— begin Provided data —

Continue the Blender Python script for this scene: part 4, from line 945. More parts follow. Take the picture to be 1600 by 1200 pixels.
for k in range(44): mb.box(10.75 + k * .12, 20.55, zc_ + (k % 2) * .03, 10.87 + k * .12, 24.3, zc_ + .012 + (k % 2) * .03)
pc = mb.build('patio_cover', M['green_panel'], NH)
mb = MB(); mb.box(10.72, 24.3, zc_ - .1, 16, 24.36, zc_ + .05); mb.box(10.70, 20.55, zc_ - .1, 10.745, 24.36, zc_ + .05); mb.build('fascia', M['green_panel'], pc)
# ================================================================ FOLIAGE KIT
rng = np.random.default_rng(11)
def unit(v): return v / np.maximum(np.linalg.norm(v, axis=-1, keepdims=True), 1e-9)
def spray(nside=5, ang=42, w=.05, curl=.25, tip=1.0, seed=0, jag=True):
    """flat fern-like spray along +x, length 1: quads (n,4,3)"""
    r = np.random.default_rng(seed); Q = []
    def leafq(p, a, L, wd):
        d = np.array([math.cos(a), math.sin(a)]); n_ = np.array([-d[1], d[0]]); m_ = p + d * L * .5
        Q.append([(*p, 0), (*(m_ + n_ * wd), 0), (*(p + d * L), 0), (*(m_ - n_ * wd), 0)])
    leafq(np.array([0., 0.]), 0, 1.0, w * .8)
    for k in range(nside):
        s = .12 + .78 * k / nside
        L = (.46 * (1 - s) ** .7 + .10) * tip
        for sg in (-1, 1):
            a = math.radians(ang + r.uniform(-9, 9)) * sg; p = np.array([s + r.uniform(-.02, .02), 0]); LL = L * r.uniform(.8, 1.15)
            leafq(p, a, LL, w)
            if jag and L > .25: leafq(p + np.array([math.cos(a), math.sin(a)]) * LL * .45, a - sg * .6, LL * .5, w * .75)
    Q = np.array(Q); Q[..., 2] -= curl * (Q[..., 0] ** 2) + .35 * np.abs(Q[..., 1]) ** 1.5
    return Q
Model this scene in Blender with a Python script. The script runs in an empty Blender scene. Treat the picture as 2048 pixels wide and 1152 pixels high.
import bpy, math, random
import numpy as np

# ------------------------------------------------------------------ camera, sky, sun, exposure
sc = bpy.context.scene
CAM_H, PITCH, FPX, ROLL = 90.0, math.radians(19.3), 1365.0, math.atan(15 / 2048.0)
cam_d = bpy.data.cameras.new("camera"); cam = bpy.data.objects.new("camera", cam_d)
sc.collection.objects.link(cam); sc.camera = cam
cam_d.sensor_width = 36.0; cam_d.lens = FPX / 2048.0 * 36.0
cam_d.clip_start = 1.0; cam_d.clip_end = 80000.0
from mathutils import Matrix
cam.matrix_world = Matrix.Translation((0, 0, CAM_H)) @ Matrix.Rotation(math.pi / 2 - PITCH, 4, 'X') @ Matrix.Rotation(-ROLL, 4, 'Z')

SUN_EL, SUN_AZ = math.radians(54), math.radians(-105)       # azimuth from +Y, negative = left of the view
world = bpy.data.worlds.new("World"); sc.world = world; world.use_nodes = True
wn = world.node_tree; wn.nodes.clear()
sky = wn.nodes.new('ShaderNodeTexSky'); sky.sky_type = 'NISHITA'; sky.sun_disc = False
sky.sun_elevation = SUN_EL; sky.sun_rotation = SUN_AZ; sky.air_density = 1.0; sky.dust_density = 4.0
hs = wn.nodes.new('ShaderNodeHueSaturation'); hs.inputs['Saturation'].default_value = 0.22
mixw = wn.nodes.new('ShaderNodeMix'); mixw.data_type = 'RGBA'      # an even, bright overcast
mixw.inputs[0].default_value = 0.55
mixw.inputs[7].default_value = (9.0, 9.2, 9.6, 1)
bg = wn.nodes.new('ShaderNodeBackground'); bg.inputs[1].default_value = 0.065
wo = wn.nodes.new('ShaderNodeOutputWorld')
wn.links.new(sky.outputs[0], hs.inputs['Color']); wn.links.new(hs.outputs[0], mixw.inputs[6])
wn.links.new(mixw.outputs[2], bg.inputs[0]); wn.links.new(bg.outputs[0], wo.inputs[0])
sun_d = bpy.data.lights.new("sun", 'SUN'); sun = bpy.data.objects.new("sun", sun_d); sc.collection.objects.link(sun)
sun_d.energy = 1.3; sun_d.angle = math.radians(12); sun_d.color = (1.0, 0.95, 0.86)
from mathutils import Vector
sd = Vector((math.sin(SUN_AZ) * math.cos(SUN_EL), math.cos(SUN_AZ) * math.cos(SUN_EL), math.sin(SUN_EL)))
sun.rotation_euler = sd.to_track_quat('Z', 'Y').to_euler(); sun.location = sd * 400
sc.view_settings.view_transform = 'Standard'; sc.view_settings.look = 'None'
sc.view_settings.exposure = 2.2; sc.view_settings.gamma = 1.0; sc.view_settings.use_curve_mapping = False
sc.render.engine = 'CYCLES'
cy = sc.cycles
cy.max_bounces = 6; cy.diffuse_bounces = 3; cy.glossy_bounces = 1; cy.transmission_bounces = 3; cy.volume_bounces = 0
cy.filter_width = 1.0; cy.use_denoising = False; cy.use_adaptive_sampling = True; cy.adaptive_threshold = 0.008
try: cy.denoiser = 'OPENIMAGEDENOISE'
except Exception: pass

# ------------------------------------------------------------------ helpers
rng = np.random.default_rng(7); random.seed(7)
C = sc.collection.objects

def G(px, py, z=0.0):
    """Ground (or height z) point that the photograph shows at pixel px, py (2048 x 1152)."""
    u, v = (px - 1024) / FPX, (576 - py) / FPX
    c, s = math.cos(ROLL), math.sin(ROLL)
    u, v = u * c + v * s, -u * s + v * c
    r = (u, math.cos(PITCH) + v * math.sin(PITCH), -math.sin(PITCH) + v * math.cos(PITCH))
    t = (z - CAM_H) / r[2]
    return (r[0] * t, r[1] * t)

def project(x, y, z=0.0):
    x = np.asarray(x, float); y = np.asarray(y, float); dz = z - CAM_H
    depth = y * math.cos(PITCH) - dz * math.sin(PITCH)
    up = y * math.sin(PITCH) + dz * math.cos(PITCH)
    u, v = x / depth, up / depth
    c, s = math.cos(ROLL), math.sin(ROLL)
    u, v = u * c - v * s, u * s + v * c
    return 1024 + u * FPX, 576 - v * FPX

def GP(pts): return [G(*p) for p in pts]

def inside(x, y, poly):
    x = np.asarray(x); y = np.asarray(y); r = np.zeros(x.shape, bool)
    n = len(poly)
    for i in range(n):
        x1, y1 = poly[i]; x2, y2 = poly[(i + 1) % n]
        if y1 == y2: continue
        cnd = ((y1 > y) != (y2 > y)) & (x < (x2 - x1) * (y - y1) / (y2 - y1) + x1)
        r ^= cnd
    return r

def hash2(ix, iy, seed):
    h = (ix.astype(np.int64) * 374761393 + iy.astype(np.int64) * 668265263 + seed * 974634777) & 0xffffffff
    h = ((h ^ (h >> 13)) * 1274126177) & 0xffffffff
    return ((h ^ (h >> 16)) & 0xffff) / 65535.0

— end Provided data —

Prompt
Extract every record. Keep wording exact.

Reply
Continue the Blender Python script for this scene: part 4, from line 945. More parts follow. Take the picture to be 1600 by 1200 pixels.
for k in range(44): mb.box(10.75 + k * .12, 20.55, zc_ + (k % 2) * .03, 10.87 + k * .12, 24.3, zc_ + .012 + (k % 2) * .03)
pc = mb.build('patio_cover', M['green_panel'], NH)
mb = MB(); mb.box(10.72, 24.3, zc_ - .1, 16, 24.36, zc_ + .05); mb.box(10.70, 20.55, zc_ - .1, 10.745, 24.36, zc_ + .05); mb.build('fascia', M['green_panel'], pc)
# ================================================================ FOLIAGE KIT
rng = np.random.default_rng(11)
def unit(v): return v / np.maximum(np.linalg.norm(v, axis=-1, keepdims=True), 1e-9)
def spray(nside=5, ang=42, w=.05, curl=.25, tip=1.0, seed=0, jag=True):
    """flat fern-like spray along +x, length 1: quads (n,4,3)"""
    r = np.random.default_rng(seed); Q = []
    def leafq(p, a, L, wd):
        d = np.array([math.cos(a), math.sin(a)]); n_ = np.array([-d[1], d[0]]); m_ = p + d * L * .5
        Q.append([(*p, 0), (*(m_ + n_ * wd), 0), (*(p + d * L), 0), (*(m_ - n_ * wd), 0)])
    leafq(np.array([0., 0.]), 0, 1.0, w * .8)
    for k in range(nside):
        s = .12 + .78 * k / nside
        L = (.46 * (1 - s) ** .7 + .10) * tip
        for sg in (-1, 1):
            a = math.radians(ang + r.uniform(-9, 9)) * sg; p = np.array([s + r.uniform(-.02, .02), 0]); LL = L * r.uniform(.8, 1.15)
            leafq(p, a, LL, w)
            if jag and L > .25: leafq(p + np.array([math.cos(a), math.sin(a)]) * LL * .45, a - sg * .6, LL * .5, w * .75)
    Q = np.array(Q); Q[..., 2] -= curl * (Q[..., 0] ** 2) + .35 * np.abs(Q[..., 1]) ** 1.5
    return Q
Model this scene in Blender with a Python script. The script runs in an empty Blender scene. Treat the picture as 2048 pixels wide and 1152 pixels high.
import bpy, math, random
import numpy as np

# ------------------------------------------------------------------ camera, sky, sun, exposure
sc = bpy.context.scene
CAM_H, PITCH, FPX, ROLL = 90.0, math.radians(19.3), 1365.0, math.atan(15 / 2048.0)
cam_d = bpy.data.cameras.new("camera"); cam = bpy.data.objects.new("camera", cam_d)
sc.collection.objects.link(cam); sc.camera = cam
cam_d.sensor_width = 36.0; cam_d.lens = FPX / 2048.0 * 36.0
cam_d.clip_start = 1.0; cam_d.clip_end = 80000.0
from mathutils import Matrix
cam.matrix_world = Matrix.Translation((0, 0, CAM_H)) @ Matrix.Rotation(math.pi / 2 - PITCH, 4, 'X') @ Matrix.Rotation(-ROLL, 4, 'Z')

SUN_EL, SUN_AZ = math.radians(54), math.radians(-105)       # azimuth from +Y, negative = left of the view
world = bpy.data.worlds.new("World"); sc.world = world; world.use_nodes = True
wn = world.node_tree; wn.nodes.clear()
sky = wn.nodes.new('ShaderNodeTexSky'); sky.sky_type = 'NISHITA'; sky.sun_disc = False
sky.sun_elevation = SUN_EL; sky.sun_rotation = SUN_AZ; sky.air_density = 1.0; sky.dust_density = 4.0
hs = wn.nodes.new('ShaderNodeHueSaturation'); hs.inputs['Saturation'].default_value = 0.22
mixw = wn.nodes.new('ShaderNodeMix'); mixw.data_type = 'RGBA'      # an even, bright overcast
mixw.inputs[0].default_value = 0.55
mixw.inputs[7].default_value = (9.0, 9.2, 9.6, 1)
bg = wn.nodes.new('ShaderNodeBackground'); bg.inputs[1].default_value = 0.065
wo = wn.nodes.new('ShaderNodeOutputWorld')
wn.links.new(sky.outputs[0], hs.inputs['Color']); wn.links.new(hs.outputs[0], mixw.inputs[6])
wn.links.new(mixw.outputs[2], bg.inputs[0]); wn.links.new(bg.outputs[0], wo.inputs[0])
sun_d = bpy.data.lights.new("sun", 'SUN'); sun = bpy.data.objects.new("sun", sun_d); sc.collection.objects.link(sun)
sun_d.energy = 1.3; sun_d.angle = math.radians(12); sun_d.color = (1.0, 0.95, 0.86)
from mathutils import Vector
sd = Vector((math.sin(SUN_AZ) * math.cos(SUN_EL), math.cos(SUN_AZ) * math.cos(SUN_EL), math.sin(SUN_EL)))
sun.rotation_euler = sd.to_track_quat('Z', 'Y').to_euler(); sun.location = sd * 400
sc.view_settings.view_transform = 'Standard'; sc.view_settings.look = 'None'
sc.view_settings.exposure = 2.2; sc.view_settings.gamma = 1.0; sc.view_settings.use_curve_mapping = False
sc.render.engine = 'CYCLES'
cy = sc.cycles
cy.max_bounces = 6; cy.diffuse_bounces = 3; cy.glossy_bounces = 1; cy.transmission_bounces = 3; cy.volume_bounces = 0
cy.filter_width = 1.0; cy.use_denoising = False; cy.use_adaptive_sampling = True; cy.adaptive_threshold = 0.008
try: cy.denoiser = 'OPENIMAGEDENOISE'
except Exception: pass

# ------------------------------------------------------------------ helpers
rng = np.random.default_rng(7); random.seed(7)
C = sc.collection.objects

def G(px, py, z=0.0):
    """Ground (or height z) point that the photograph shows at pixel px, py (2048 x 1152)."""
    u, v = (px - 1024) / FPX, (576 - py) / FPX
    c, s = math.cos(ROLL), math.sin(ROLL)
    u, v = u * c + v * s, -u * s + v * c
    r = (u, math.cos(PITCH) + v * math.sin(PITCH), -math.sin(PITCH) + v * math.cos(PITCH))
    t = (z - CAM_H) / r[2]
    return (r[0] * t, r[1] * t)

def project(x, y, z=0.0):
    x = np.asarray(x, float); y = np.asarray(y, float); dz = z - CAM_H
    depth = y * math.cos(PITCH) - dz * math.sin(PITCH)
    up = y * math.sin(PITCH) + dz * math.cos(PITCH)
    u, v = x / depth, up / depth
    c, s = math.cos(ROLL), math.sin(ROLL)
    u, v = u * c - v * s, u * s + v * c
    return 1024 + u * FPX, 576 - v * FPX

def GP(pts): return [G(*p) for p in pts]

def inside(x, y, poly):
    x = np.asarray(x); y = np.asarray(y); r = np.zeros(x.shape, bool)
    n = len(poly)
    for i in range(n):
        x1, y1 = poly[i]; x2, y2 = poly[(i + 1) % n]
        if y1 == y2: continue
        cnd = ((y1 > y) != (y2 > y)) & (x < (x2 - x1) * (y - y1) / (y2 - y1) + x1)
        r ^= cnd
    return r

def hash2(ix, iy, seed):
    h = (ix.astype(np.int64) * 374761393 + iy.astype(np.int64) * 668265263 + seed * 974634777) & 0xffffffff
    h = ((h ^ (h >> 13)) * 1274126177) & 0xffffffff
    return ((h ^ (h >> 16)) & 0xffff) / 65535.0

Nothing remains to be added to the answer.